▶ PROBLEM
Repeat exactly the lines of the listing below, please, starting with the first and ending with the line containing "scene.camera = cam"; leave out the rest.

▶ DATA FOR PROCESSING
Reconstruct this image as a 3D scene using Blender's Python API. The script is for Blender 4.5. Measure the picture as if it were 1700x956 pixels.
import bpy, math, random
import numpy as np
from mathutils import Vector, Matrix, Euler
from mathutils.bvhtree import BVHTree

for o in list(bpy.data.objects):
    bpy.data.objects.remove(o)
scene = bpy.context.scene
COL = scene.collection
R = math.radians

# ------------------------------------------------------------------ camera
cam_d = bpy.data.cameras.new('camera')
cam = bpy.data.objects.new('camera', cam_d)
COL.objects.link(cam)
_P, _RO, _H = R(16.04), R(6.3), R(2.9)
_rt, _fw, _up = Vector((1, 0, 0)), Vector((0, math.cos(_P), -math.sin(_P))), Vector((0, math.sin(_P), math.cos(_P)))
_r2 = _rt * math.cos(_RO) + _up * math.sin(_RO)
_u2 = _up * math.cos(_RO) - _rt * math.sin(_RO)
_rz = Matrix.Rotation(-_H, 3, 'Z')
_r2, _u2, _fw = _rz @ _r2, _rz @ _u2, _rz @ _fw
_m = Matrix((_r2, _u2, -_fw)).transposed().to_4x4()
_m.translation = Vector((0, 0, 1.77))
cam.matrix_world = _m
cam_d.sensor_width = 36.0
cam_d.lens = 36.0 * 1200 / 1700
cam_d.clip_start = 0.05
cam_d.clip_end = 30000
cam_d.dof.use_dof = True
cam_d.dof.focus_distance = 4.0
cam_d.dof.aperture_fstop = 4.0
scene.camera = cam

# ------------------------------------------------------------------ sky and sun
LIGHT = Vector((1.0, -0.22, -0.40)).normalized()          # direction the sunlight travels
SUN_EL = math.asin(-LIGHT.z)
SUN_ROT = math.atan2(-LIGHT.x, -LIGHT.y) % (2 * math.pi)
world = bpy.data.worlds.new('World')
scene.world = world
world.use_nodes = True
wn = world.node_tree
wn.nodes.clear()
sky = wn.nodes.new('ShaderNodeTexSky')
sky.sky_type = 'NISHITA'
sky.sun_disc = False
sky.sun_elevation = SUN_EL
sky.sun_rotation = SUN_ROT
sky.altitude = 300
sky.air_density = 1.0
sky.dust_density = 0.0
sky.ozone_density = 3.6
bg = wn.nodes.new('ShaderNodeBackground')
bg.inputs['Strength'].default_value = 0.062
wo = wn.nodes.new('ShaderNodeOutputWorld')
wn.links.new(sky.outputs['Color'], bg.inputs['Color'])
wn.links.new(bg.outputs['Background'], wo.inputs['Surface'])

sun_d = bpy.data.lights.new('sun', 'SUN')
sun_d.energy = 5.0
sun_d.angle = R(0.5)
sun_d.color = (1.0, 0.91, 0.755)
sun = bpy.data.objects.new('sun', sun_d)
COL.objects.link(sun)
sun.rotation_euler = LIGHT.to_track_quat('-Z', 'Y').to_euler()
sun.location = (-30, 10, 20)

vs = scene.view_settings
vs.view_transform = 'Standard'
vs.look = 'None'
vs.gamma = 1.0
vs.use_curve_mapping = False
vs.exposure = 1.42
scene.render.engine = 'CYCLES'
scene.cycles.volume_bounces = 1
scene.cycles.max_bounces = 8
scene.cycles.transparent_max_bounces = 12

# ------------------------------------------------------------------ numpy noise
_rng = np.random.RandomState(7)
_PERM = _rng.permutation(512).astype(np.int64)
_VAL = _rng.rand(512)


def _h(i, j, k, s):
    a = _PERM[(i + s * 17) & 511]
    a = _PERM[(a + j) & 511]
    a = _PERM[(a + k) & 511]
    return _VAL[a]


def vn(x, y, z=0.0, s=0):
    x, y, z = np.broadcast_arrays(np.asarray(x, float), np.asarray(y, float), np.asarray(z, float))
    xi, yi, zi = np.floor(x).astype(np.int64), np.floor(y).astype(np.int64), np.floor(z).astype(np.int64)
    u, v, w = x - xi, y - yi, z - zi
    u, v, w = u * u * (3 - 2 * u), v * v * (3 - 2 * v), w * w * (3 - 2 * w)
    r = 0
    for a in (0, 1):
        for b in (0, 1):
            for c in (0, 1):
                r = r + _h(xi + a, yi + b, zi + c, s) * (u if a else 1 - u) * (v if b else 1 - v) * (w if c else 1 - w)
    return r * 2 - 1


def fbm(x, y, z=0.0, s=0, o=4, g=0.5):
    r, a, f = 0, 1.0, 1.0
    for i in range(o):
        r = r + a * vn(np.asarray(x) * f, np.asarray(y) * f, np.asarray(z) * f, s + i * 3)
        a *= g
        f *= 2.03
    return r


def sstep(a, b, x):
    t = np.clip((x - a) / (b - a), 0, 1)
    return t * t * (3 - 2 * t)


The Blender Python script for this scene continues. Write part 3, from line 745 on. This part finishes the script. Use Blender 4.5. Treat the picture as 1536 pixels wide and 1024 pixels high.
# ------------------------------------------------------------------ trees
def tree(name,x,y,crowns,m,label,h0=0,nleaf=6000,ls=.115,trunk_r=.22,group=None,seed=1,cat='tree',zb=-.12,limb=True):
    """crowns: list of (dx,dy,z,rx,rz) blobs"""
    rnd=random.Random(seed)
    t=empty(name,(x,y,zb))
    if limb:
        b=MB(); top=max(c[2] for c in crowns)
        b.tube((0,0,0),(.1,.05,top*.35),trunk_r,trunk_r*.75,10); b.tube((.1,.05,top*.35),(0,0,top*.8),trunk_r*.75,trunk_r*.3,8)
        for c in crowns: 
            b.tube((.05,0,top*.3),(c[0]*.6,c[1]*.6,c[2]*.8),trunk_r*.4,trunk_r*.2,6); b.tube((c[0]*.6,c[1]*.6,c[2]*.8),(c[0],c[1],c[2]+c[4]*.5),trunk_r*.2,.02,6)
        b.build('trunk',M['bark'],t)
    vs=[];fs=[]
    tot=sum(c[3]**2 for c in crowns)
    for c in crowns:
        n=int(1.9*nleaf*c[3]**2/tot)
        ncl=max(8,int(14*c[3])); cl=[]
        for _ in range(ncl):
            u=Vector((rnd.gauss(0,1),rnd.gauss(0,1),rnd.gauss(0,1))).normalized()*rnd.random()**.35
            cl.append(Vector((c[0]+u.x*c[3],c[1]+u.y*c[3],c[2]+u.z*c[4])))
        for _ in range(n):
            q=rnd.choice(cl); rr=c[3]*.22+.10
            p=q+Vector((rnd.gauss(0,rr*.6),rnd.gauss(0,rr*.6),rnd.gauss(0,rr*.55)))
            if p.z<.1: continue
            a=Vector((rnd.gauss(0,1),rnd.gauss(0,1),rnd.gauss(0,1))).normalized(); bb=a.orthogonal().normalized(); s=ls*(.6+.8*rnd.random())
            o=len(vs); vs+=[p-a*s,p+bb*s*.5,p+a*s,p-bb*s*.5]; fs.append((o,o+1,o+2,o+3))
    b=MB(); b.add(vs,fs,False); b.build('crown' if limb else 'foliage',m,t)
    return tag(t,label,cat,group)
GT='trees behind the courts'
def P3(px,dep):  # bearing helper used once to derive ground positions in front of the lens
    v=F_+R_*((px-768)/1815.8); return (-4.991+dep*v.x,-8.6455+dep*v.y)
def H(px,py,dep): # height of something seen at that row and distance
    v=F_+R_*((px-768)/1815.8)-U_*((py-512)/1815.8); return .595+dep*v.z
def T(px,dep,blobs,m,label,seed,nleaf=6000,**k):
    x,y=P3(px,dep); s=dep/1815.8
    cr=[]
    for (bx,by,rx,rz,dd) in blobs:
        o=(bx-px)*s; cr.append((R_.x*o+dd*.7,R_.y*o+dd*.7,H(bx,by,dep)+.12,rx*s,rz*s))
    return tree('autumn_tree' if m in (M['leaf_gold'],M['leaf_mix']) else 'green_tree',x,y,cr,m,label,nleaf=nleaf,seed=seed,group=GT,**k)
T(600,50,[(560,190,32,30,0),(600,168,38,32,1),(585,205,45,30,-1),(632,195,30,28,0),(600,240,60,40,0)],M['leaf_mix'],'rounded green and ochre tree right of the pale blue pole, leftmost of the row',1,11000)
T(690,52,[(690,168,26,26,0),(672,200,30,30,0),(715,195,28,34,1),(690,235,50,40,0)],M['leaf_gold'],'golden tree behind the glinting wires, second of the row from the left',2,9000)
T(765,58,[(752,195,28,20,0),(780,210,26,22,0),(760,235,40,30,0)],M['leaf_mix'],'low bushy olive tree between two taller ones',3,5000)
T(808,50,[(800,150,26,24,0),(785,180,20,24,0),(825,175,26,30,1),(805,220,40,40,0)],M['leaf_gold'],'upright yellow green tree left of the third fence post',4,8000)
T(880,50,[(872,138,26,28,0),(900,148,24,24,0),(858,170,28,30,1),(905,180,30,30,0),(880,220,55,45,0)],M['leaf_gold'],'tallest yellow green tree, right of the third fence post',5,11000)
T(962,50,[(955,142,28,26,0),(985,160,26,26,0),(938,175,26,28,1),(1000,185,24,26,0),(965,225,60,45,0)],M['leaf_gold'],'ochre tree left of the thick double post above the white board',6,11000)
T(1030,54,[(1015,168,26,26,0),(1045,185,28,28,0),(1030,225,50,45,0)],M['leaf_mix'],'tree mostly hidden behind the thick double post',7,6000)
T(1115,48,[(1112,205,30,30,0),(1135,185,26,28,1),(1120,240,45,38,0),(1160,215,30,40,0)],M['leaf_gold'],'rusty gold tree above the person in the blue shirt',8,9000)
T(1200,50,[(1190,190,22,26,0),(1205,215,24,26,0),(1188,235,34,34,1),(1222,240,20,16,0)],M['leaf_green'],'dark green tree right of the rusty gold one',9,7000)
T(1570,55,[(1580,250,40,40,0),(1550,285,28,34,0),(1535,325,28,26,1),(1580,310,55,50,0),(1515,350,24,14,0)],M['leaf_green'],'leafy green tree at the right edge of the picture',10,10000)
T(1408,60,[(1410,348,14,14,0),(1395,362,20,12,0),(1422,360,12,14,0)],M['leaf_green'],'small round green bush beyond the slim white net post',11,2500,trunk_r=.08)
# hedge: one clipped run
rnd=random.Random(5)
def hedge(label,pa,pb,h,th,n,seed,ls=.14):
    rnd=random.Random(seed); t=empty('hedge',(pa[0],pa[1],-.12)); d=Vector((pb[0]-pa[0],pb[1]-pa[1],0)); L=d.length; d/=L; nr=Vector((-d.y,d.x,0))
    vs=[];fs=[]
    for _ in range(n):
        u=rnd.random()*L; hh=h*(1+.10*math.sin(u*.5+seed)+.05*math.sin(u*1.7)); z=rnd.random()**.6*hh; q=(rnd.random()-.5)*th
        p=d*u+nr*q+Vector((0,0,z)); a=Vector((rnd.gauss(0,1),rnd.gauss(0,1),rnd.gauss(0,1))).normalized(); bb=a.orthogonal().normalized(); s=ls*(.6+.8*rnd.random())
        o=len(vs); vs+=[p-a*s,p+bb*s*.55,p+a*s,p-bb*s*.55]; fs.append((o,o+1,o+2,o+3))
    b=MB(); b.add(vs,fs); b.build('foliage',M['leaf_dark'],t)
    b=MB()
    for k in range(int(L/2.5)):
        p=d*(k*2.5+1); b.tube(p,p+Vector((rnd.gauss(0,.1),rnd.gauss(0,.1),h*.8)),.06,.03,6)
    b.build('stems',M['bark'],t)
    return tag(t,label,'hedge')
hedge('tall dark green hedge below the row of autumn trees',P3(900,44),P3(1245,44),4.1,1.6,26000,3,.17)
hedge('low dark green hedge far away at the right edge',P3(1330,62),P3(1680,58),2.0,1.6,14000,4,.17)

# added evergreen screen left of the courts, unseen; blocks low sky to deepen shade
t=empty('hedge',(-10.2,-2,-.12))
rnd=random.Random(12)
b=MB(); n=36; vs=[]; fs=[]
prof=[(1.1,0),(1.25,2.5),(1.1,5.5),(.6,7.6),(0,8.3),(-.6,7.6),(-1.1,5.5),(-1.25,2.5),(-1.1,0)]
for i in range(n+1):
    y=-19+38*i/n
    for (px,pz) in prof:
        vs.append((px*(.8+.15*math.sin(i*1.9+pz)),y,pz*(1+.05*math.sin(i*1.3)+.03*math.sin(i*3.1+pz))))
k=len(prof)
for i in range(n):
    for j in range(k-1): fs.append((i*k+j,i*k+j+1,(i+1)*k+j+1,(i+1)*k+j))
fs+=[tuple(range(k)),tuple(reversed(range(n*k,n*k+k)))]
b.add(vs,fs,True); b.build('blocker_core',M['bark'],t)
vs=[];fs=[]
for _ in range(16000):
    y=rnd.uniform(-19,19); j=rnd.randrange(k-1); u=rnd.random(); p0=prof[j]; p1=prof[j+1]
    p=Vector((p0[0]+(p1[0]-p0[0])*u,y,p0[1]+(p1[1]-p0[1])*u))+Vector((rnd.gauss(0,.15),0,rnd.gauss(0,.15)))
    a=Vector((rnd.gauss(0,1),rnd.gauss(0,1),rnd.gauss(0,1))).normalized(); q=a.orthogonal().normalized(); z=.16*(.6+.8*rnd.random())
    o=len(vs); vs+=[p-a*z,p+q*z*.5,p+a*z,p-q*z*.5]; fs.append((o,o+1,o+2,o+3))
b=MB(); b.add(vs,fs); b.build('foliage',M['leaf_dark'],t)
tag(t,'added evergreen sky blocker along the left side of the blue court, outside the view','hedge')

▶ RESULT FOR THIS EXERCISE
Reconstruct this image as a 3D scene using Blender's Python API. The script is for Blender 4.5. Measure the picture as if it were 1700x956 pixels.
import bpy, math, random
import numpy as np
from mathutils import Vector, Matrix, Euler
from mathutils.bvhtree import BVHTree

for o in list(bpy.data.objects):
    bpy.data.objects.remove(o)
scene = bpy.context.scene
COL = scene.collection
R = math.radians

# ------------------------------------------------------------------ camera
cam_d = bpy.data.cameras.new('camera')
cam = bpy.data.objects.new('camera', cam_d)
COL.objects.link(cam)
_P, _RO, _H = R(16.04), R(6.3), R(2.9)
_rt, _fw, _up = Vector((1, 0, 0)), Vector((0, math.cos(_P), -math.sin(_P))), Vector((0, math.sin(_P), math.cos(_P)))
_r2 = _rt * math.cos(_RO) + _up * math.sin(_RO)
_u2 = _up * math.cos(_RO) - _rt * math.sin(_RO)
_rz = Matrix.Rotation(-_H, 3, 'Z')
_r2, _u2, _fw = _rz @ _r2, _rz @ _u2, _rz @ _fw
_m = Matrix((_r2, _u2, -_fw)).transposed().to_4x4()
_m.translation = Vector((0, 0, 1.77))
cam.matrix_world = _m
cam_d.sensor_width = 36.0
cam_d.lens = 36.0 * 1200 / 1700
cam_d.clip_start = 0.05
cam_d.clip_end = 30000
cam_d.dof.use_dof = True
cam_d.dof.focus_distance = 4.0
cam_d.dof.aperture_fstop = 4.0
scene.camera = cam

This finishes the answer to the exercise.